The Realtors association estimates 5.7 million homes will be sold in 2008, little changed from an estimated 5.65 million last year. Purchases of new homes will fall to 669,000 from 773,000.

While traders anticipate the Fed will lower its benchmark rate at least a quarter point this month, Philadelphia Fed Bank President Charles Plosser said he hasn't made up his mind yet.

``A substantially weaker outlook than expected, particularly if that weakness is projected to be more prolonged than anticipated, may require further adjustments to policy,'' Plosser said in a speech in Gladwyne, Pennsylvania.
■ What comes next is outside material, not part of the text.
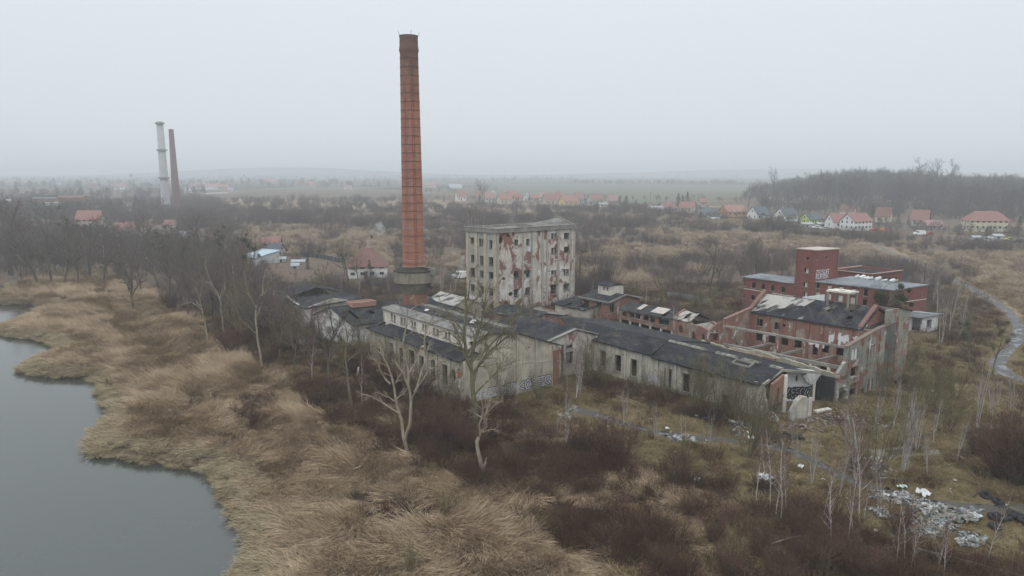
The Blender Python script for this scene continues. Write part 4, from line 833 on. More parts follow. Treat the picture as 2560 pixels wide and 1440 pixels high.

Boston Fed chief Eric Rosengren said in a speech today that ``The continued decline in residential investment has heightened the risk of a more significant downturn in the overall economy.''

Economists at Bank of America Corp. today said the Fed would lower the target rate more than they had previously forecast. The rate would drop to 3.5 percent by the end of April, a quarter point more than they had projected. The odds of a half-point reduction later this month now equal those of a quarter-point move, they said.

The real-estate agents' group began reporting pending home resales in March 2005 and has supplied historical data back to February 2001. The gauge is considered a leading indicator because it tracks contract signings. The group's existing-home purchases report tracks closings, which typically occur a month or two later.